### The input
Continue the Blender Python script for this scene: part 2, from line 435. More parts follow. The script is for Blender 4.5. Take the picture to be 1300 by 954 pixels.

--

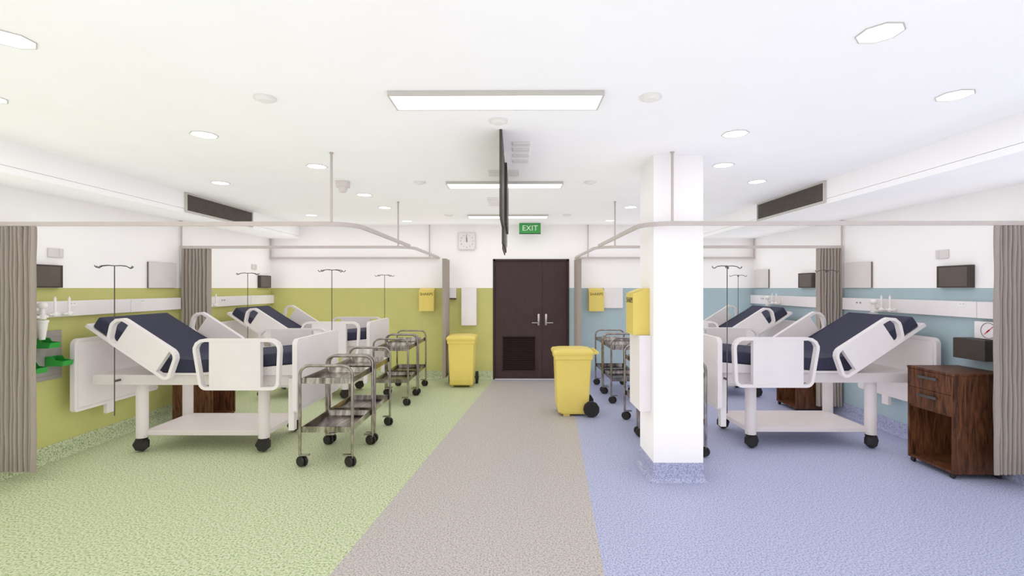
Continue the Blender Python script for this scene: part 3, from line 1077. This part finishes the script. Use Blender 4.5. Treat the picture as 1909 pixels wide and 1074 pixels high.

--

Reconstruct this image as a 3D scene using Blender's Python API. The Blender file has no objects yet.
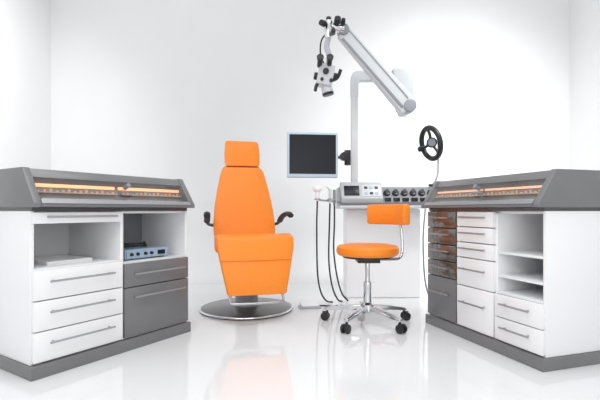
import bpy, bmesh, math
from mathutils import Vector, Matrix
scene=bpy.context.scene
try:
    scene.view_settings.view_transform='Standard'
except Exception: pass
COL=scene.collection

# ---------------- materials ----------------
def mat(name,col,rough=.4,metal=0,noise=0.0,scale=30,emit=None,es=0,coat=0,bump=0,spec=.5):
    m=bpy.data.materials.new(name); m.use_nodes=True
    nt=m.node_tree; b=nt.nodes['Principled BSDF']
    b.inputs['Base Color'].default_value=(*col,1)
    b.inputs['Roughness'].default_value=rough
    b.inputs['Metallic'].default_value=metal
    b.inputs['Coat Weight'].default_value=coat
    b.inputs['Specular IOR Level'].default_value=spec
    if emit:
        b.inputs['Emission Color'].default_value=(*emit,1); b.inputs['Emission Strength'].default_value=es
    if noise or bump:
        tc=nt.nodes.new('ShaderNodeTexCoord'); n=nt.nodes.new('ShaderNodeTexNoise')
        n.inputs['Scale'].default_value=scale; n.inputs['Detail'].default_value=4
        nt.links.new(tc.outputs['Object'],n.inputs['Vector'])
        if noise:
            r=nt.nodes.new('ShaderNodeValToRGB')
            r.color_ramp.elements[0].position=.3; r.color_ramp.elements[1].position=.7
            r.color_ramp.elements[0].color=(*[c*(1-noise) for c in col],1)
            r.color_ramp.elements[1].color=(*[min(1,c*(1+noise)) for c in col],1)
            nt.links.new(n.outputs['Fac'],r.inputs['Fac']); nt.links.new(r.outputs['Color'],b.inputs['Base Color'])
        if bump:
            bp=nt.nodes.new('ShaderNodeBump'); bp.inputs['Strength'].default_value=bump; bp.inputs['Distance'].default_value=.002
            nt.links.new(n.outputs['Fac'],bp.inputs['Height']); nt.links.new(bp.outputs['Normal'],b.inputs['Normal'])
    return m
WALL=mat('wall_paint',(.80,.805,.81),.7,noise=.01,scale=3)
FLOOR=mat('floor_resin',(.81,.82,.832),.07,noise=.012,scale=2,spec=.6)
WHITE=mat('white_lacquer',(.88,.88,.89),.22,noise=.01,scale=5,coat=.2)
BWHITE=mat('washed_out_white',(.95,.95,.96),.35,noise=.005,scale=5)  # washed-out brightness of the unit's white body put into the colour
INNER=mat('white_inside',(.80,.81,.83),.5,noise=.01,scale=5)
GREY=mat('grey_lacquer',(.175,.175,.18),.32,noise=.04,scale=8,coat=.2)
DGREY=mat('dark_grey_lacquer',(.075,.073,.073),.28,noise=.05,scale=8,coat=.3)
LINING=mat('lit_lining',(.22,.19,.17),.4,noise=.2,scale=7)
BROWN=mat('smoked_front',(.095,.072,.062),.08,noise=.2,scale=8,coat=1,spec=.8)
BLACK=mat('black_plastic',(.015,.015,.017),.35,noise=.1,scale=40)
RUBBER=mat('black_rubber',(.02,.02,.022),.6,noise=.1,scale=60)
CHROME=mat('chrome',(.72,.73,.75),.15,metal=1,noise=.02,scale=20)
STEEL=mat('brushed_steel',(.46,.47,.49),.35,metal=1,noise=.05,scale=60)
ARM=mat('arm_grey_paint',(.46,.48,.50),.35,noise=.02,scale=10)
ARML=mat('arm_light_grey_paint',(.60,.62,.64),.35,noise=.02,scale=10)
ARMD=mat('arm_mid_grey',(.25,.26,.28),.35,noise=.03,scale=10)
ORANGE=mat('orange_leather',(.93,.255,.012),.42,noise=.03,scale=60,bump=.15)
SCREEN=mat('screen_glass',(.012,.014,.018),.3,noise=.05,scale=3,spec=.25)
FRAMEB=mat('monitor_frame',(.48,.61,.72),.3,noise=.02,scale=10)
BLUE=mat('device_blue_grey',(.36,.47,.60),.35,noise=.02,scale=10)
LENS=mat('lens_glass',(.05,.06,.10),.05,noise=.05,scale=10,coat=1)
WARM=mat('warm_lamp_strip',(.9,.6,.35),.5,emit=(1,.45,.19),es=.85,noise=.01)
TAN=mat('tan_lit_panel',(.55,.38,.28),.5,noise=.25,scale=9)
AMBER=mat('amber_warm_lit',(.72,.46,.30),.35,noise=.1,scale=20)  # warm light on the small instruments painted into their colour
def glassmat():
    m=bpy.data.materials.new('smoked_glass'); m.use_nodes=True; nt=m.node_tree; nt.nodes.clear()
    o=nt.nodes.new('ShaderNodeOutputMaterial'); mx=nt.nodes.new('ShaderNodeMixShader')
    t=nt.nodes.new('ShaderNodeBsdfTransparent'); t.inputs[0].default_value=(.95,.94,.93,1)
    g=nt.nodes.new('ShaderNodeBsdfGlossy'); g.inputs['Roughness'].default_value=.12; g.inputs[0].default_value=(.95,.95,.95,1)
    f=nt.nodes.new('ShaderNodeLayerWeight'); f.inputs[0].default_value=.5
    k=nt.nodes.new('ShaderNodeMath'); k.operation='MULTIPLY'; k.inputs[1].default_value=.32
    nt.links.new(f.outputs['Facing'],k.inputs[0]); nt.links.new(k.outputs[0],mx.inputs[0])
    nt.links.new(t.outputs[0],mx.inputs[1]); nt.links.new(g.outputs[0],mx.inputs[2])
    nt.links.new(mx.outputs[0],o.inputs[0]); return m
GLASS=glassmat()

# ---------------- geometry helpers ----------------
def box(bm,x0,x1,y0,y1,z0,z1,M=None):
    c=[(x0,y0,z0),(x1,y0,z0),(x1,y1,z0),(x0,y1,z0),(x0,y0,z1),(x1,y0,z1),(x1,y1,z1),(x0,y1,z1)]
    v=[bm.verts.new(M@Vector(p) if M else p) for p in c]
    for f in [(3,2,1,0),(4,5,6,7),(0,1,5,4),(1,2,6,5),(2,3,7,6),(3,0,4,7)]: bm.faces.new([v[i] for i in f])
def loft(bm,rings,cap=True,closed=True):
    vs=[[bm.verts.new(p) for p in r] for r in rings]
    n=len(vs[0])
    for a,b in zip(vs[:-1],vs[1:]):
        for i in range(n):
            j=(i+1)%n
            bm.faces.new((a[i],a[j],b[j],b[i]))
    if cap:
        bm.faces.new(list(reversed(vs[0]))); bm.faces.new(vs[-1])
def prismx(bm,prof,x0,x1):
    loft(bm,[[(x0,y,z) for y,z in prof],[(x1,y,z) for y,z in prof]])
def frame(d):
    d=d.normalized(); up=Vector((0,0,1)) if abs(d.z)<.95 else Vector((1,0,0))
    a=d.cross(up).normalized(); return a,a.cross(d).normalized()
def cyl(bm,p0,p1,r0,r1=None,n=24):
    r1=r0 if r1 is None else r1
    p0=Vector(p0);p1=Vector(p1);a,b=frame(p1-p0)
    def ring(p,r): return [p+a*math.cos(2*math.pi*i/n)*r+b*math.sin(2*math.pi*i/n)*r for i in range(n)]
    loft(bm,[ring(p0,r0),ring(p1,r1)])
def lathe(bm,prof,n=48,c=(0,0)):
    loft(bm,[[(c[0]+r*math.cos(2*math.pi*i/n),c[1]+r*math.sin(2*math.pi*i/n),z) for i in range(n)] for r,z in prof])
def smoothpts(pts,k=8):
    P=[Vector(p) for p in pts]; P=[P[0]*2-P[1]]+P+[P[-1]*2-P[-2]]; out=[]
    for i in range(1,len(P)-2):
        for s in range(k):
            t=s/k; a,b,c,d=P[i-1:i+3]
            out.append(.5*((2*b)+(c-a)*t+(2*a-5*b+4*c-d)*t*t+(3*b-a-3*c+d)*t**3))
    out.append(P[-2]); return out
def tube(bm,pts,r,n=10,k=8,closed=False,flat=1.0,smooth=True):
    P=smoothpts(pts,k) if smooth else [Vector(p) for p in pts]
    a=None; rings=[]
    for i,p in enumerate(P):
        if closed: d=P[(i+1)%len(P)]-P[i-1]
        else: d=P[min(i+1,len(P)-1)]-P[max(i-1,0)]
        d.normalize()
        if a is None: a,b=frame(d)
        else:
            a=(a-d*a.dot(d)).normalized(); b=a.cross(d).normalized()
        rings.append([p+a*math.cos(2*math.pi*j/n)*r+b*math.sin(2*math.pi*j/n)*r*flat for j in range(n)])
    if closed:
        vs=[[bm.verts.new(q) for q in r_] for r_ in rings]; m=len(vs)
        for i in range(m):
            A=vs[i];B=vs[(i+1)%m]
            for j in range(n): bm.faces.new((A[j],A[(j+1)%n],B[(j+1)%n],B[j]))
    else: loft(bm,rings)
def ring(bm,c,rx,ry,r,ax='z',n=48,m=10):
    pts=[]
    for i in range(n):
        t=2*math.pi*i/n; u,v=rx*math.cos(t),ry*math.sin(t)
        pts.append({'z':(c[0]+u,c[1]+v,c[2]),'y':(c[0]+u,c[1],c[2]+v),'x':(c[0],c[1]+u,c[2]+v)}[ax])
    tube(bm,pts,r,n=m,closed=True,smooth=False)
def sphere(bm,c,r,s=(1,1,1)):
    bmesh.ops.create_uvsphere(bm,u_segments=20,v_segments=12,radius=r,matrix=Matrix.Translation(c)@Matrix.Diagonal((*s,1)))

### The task
Gather each line holding the string "script".

### Written answer
Continue the Blender Python script for this scene: part 2, from line 435. More parts follow. The script is for Blender 4.5. Take the picture to be 1300 by 954 pixels.
Continue the Blender Python script for this scene: part 3, from line 1077. This part finishes the script. Use Blender 4.5. Treat the picture as 1909 pixels wide and 1074 pixels high.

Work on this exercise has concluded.